═════ MATERIAL FOR THIS TASK

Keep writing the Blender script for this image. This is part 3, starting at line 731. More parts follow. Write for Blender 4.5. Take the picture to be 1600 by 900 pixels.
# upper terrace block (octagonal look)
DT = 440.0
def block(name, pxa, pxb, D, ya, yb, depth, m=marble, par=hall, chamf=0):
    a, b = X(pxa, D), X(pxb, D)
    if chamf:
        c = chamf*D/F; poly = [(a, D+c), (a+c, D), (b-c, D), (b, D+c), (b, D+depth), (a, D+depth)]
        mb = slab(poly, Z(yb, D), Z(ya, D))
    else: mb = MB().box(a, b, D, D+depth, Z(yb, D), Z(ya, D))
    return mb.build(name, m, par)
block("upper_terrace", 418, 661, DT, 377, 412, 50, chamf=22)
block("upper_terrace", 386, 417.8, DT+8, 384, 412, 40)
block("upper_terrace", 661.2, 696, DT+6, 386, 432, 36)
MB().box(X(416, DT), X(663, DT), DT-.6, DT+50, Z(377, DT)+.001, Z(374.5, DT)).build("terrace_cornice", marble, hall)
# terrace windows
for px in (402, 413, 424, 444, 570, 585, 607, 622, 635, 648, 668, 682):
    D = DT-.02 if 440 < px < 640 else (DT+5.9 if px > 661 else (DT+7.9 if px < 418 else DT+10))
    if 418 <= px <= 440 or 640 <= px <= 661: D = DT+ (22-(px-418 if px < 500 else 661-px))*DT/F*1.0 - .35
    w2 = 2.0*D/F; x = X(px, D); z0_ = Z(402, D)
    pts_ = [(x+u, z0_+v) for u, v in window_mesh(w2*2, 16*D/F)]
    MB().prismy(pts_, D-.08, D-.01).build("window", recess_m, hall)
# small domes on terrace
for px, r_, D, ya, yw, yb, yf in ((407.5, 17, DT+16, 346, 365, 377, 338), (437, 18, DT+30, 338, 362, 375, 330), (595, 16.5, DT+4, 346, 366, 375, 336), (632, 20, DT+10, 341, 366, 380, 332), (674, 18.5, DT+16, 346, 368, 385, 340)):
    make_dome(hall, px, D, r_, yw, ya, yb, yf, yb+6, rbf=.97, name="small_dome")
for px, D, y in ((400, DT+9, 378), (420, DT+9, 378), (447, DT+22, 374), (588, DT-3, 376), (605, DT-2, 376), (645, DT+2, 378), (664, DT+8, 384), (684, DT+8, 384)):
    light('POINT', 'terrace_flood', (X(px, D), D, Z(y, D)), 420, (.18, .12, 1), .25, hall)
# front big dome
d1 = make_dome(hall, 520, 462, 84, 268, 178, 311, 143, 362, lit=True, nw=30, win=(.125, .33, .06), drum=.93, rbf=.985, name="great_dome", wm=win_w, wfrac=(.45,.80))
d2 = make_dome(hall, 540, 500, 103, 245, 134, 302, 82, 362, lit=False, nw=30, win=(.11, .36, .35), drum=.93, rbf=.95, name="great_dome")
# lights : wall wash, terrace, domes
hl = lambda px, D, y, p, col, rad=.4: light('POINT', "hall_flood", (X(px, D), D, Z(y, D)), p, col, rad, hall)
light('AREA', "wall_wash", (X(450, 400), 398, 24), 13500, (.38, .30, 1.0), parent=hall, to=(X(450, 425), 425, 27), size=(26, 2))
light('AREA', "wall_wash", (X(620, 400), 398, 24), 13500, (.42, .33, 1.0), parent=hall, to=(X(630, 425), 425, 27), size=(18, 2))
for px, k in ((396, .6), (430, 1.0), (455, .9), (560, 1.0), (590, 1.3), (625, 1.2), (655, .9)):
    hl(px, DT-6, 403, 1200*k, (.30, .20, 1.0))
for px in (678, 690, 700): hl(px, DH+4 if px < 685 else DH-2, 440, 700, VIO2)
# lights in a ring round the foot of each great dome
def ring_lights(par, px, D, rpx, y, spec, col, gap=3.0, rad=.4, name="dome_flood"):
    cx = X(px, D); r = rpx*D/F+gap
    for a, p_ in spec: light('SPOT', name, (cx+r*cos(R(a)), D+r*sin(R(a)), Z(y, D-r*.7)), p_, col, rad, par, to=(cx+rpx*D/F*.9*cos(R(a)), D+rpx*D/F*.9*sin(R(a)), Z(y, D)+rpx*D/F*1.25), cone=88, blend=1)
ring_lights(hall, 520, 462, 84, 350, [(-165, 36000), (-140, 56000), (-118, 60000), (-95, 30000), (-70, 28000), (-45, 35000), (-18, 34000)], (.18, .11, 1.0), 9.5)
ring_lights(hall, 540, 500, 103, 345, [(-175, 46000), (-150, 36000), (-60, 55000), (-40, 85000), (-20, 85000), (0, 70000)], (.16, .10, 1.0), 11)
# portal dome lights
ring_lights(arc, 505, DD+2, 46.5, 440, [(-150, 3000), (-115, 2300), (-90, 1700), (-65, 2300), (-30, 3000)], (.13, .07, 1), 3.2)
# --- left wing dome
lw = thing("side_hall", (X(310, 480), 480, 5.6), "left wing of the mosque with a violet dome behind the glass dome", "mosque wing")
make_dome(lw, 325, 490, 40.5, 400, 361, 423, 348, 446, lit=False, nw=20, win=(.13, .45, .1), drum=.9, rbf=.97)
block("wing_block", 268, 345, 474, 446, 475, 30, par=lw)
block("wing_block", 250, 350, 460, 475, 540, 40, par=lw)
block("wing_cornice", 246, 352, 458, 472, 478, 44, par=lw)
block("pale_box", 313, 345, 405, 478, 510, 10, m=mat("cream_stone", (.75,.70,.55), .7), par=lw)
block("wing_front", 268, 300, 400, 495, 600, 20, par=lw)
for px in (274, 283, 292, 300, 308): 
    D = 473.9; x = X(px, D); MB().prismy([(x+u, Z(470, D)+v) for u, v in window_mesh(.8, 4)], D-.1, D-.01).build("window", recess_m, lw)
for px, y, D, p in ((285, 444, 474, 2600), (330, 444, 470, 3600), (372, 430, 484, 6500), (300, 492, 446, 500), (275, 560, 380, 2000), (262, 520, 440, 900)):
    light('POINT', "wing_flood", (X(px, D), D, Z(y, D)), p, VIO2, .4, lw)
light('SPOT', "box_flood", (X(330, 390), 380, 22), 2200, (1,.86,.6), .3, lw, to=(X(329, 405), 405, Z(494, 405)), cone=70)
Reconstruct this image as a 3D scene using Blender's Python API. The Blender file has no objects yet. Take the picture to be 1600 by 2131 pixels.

══════════

# WHAT NEEDS TO BE DONE:
Could you quote the material above in full, exactly as it stands?

# FULL SOLUTION:
Keep writing the Blender script for this image. This is part 3, starting at line 731. More parts follow. Write for Blender 4.5. Take the picture to be 1600 by 900 pixels.
# upper terrace block (octagonal look)
DT = 440.0
def block(name, pxa, pxb, D, ya, yb, depth, m=marble, par=hall, chamf=0):
    a, b = X(pxa, D), X(pxb, D)
    if chamf:
        c = chamf*D/F; poly = [(a, D+c), (a+c, D), (b-c, D), (b, D+c), (b, D+depth), (a, D+depth)]
        mb = slab(poly, Z(yb, D), Z(ya, D))
    else: mb = MB().box(a, b, D, D+depth, Z(yb, D), Z(ya, D))
    return mb.build(name, m, par)
block("upper_terrace", 418, 661, DT, 377, 412, 50, chamf=22)
block("upper_terrace", 386, 417.8, DT+8, 384, 412, 40)
block("upper_terrace", 661.2, 696, DT+6, 386, 432, 36)
MB().box(X(416, DT), X(663, DT), DT-.6, DT+50, Z(377, DT)+.001, Z(374.5, DT)).build("terrace_cornice", marble, hall)
# terrace windows
for px in (402, 413, 424, 444, 570, 585, 607, 622, 635, 648, 668, 682):
    D = DT-.02 if 440 < px < 640 else (DT+5.9 if px > 661 else (DT+7.9 if px < 418 else DT+10))
    if 418 <= px <= 440 or 640 <= px <= 661: D = DT+ (22-(px-418 if px < 500 else 661-px))*DT/F*1.0 - .35
    w2 = 2.0*D/F; x = X(px, D); z0_ = Z(402, D)
    pts_ = [(x+u, z0_+v) for u, v in window_mesh(w2*2, 16*D/F)]
    MB().prismy(pts_, D-.08, D-.01).build("window", recess_m, hall)
# small domes on terrace
for px, r_, D, ya, yw, yb, yf in ((407.5, 17, DT+16, 346, 365, 377, 338), (437, 18, DT+30, 338, 362, 375, 330), (595, 16.5, DT+4, 346, 366, 375, 336), (632, 20, DT+10, 341, 366, 380, 332), (674, 18.5, DT+16, 346, 368, 385, 340)):
    make_dome(hall, px, D, r_, yw, ya, yb, yf, yb+6, rbf=.97, name="small_dome")
for px, D, y in ((400, DT+9, 378), (420, DT+9, 378), (447, DT+22, 374), (588, DT-3, 376), (605, DT-2, 376), (645, DT+2, 378), (664, DT+8, 384), (684, DT+8, 384)):
    light('POINT', 'terrace_flood', (X(px, D), D, Z(y, D)), 420, (.18, .12, 1), .25, hall)
# front big dome
d1 = make_dome(hall, 520, 462, 84, 268, 178, 311, 143, 362, lit=True, nw=30, win=(.125, .33, .06), drum=.93, rbf=.985, name="great_dome", wm=win_w, wfrac=(.45,.80))
d2 = make_dome(hall, 540, 500, 103, 245, 134, 302, 82, 362, lit=False, nw=30, win=(.11, .36, .35), drum=.93, rbf=.95, name="great_dome")
# lights : wall wash, terrace, domes
hl = lambda px, D, y, p, col, rad=.4: light('POINT', "hall_flood", (X(px, D), D, Z(y, D)), p, col, rad, hall)
light('AREA', "wall_wash", (X(450, 400), 398, 24), 13500, (.38, .30, 1.0), parent=hall, to=(X(450, 425), 425, 27), size=(26, 2))
light('AREA', "wall_wash", (X(620, 400), 398, 24), 13500, (.42, .33, 1.0), parent=hall, to=(X(630, 425), 425, 27), size=(18, 2))
for px, k in ((396, .6), (430, 1.0), (455, .9), (560, 1.0), (590, 1.3), (625, 1.2), (655, .9)):
    hl(px, DT-6, 403, 1200*k, (.30, .20, 1.0))
for px in (678, 690, 700): hl(px, DH+4 if px < 685 else DH-2, 440, 700, VIO2)
# lights in a ring round the foot of each great dome
def ring_lights(par, px, D, rpx, y, spec, col, gap=3.0, rad=.4, name="dome_flood"):
    cx = X(px, D); r = rpx*D/F+gap
    for a, p_ in spec: light('SPOT', name, (cx+r*cos(R(a)), D+r*sin(R(a)), Z(y, D-r*.7)), p_, col, rad, par, to=(cx+rpx*D/F*.9*cos(R(a)), D+rpx*D/F*.9*sin(R(a)), Z(y, D)+rpx*D/F*1.25), cone=88, blend=1)
ring_lights(hall, 520, 462, 84, 350, [(-165, 36000), (-140, 56000), (-118, 60000), (-95, 30000), (-70, 28000), (-45, 35000), (-18, 34000)], (.18, .11, 1.0), 9.5)
ring_lights(hall, 540, 500, 103, 345, [(-175, 46000), (-150, 36000), (-60, 55000), (-40, 85000), (-20, 85000), (0, 70000)], (.16, .10, 1.0), 11)
# portal dome lights
ring_lights(arc, 505, DD+2, 46.5, 440, [(-150, 3000), (-115, 2300), (-90, 1700), (-65, 2300), (-30, 3000)], (.13, .07, 1), 3.2)
# --- left wing dome
lw = thing("side_hall", (X(310, 480), 480, 5.6), "left wing of the mosque with a violet dome behind the glass dome", "mosque wing")
make_dome(lw, 325, 490, 40.5, 400, 361, 423, 348, 446, lit=False, nw=20, win=(.13, .45, .1), drum=.9, rbf=.97)
block("wing_block", 268, 345, 474, 446, 475, 30, par=lw)
block("wing_block", 250, 350, 460, 475, 540, 40, par=lw)
block("wing_cornice", 246, 352, 458, 472, 478, 44, par=lw)
block("pale_box", 313, 345, 405, 478, 510, 10, m=mat("cream_stone", (.75,.70,.55), .7), par=lw)
block("wing_front", 268, 300, 400, 495, 600, 20, par=lw)
for px in (274, 283, 292, 300, 308): 
    D = 473.9; x = X(px, D); MB().prismy([(x+u, Z(470, D)+v) for u, v in window_mesh(.8, 4)], D-.1, D-.01).build("window", recess_m, lw)
for px, y, D, p in ((285, 444, 474, 2600), (330, 444, 470, 3600), (372, 430, 484, 6500), (300, 492, 446, 500), (275, 560, 380, 2000), (262, 520, 440, 900)):
    light('POINT', "wing_flood", (X(px, D), D, Z(y, D)), p, VIO2, .4, lw)
light('SPOT', "box_flood", (X(330, 390), 380, 22), 2200, (1,.86,.6), .3, lw, to=(X(329, 405), 405, Z(494, 405)), cone=70)
Reconstruct this image as a 3D scene using Blender's Python API. The Blender file has no objects yet. Take the picture to be 1600 by 2131 pixels.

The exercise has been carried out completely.